Medvedev: Private Investors Must Help Solve Infrastructure Problems

Russian Prime Minister Dmitry Medvedev has urged the government to involve private investors in the resolution of the country’s infrastructural problems, saying that current government funds are not enough in this regard.

“Infrastructural problems need to be settled more actively; they remain one of the main obstacles to investments,” Medvedev said according to Rambler.

“It is obvious that we will not be able to solve infrastructural problems using government funds only. Private investors should be brought more actively into this sphere.

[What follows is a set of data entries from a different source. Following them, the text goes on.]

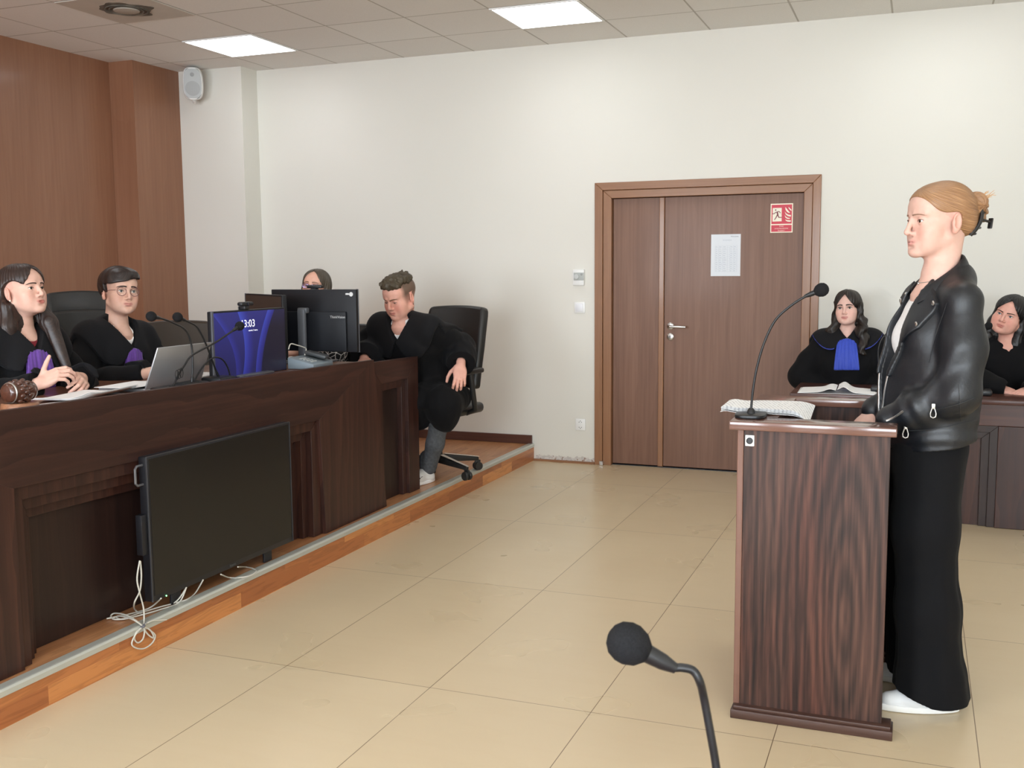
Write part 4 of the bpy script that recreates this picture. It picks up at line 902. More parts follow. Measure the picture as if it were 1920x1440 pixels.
# ------------------------------------------------------------------ lawyers' bench on the right
R0 = (.9, 6.4, 0)
rb = thing('lawyers_bench', 'dark brown panelled bench of the lawyers behind the lectern', 'bench', R0)
def ir(o): return ib(o, R0)
ry = 6.37; RT = .742
ir(MB().box((-.690, 6.29, RT-.027), (3.2, 6.885, RT), .004).build('desk_top', M['bench_x'], rb, 30))
ir(MB().prism([(-.55, RT-.028), (3.0, RT-.028), (3.0, .585), (-.55, .585)], ry, ry+.025, 'y', .003).build('top_rail', M['bench_x'], rb))
for k, (a, b_) in enumerate(((-.55, -.30), (.445, 1.05), (2.0, 3.0))): ir(MB().box((a, ry, .001), (b_, ry+.025, .5845), .003).build('stile', M['bench_z'], rb))
for (a, b_) in ((-.30, .445), (1.05, 2.0)):
    mm = MB()
    for k, off in enumerate((0, .042)):
        a2, b2, z2 = a+off-.003, b_-off+.003, .585-off*.92
        mm.prism([(a2, .001), (a2+.045, .001), (a2+.045, z2-.040), (a2, z2)], ry+.012+.016*k, ry+.030+.016*k, 'y', .002)
        mm.prism([(b2, .001), (b2-.045, .001), (b2-.045, z2-.040), (b2, z2)], ry+.012+.016*k, ry+.030+.016*k, 'y', .002)
        mm.prism([(a2, z2), (b2, z2), (b2-.045, z2-.040), (a2+.045, z2-.040)], ry+.012+.016*k, ry+.030+.016*k, 'y', .002)
    ir(mm.build('stepped_moulding', M['bench_panel'], rb))
    ir(MB().box((a+.05, ry+.046, .001), (b_-.05, ry+.060, .52)).build('recessed_panel', M['bench_z'], rb))
ir(MB().box((-.55, ry+.026, .001), (-.525, 6.86, RT-.028)).build('end_panel', M['bench_z'], rb))
# open book
bk = thing('open_book', 'open white notebook lying on the lawyers bench before the woman with the blue jabot', 'book', (-.43, 6.45, RT), .03)
def leaf_(s, lift):
    def fn(a, b_):
        x = s*(.004+a*.215*(1-.05*b_)); z = .006+lift*math.sin(min(1, a*1.9)*PI)*(.8+.4*b_)*(1 if a < .53 else 0)+lift*.12*(1-a)
        z = .005+lift*(math.exp(-((a-.16)/.17)**2))+.012*(1-a)
        return (x, (b_-.5)*.28, z)
    return fn
MB().grid(leaf_(-1, .016), 20, 6, thick=.003).build('pages', M['paper'], bk, 50)
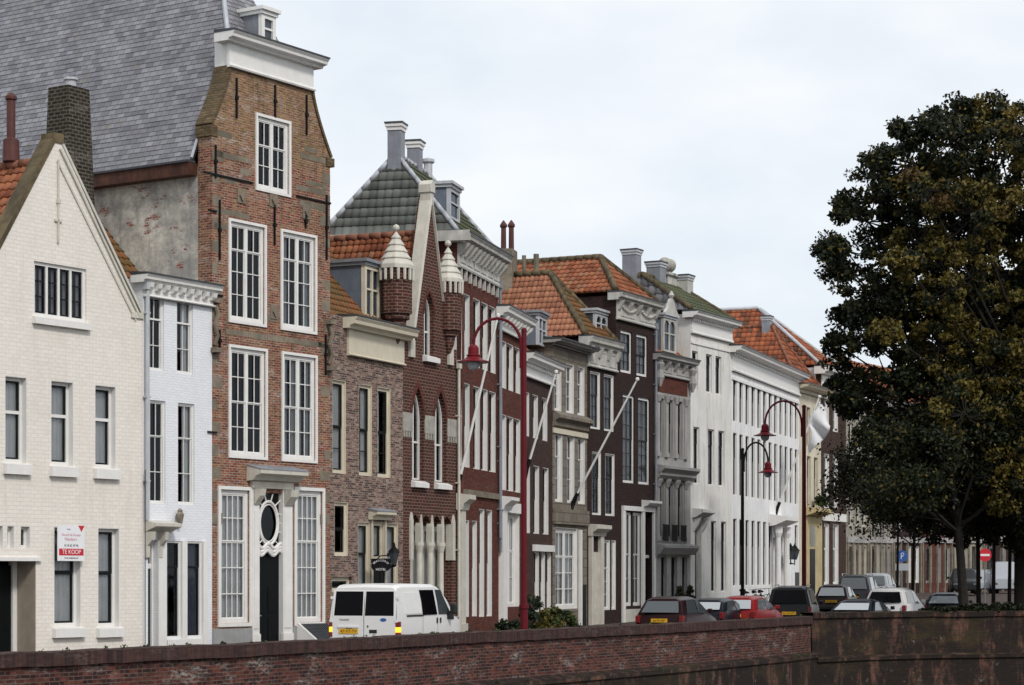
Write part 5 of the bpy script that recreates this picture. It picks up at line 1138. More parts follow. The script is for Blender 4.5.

If necessary, laws should be adjusted in the way that we would have more opportunities to participate in public-private and municipal private partnership projects,” he noted.

Last week, President Vladimir Putin said Russia will draw up a plan for using the infrastructure created for the 2018 FIFA World Cup to “develop physical culture and mass sports in the country.”

“We will pay special attention to the development of the football heritage. Very soon, after the World Cup is over, we will gather together with all those who deals with physical culture and all those who was engaged in the construction and the operation of these sports facilities and the sports infrastructure as a whole and draw up a plan of using the sports, engineering and transport infrastructure that has been built to develop physical culture in the country,” Putin said.

In May, after his inauguration for a new term as president, Putin outlined a massive plan for infrastructure spending for the next six years, dubbed the “May Decree”. The 17-point plan, among other things, calls for a $162 billion spending spree aimed at health care, education, and infrastructure with cuts in its military spending.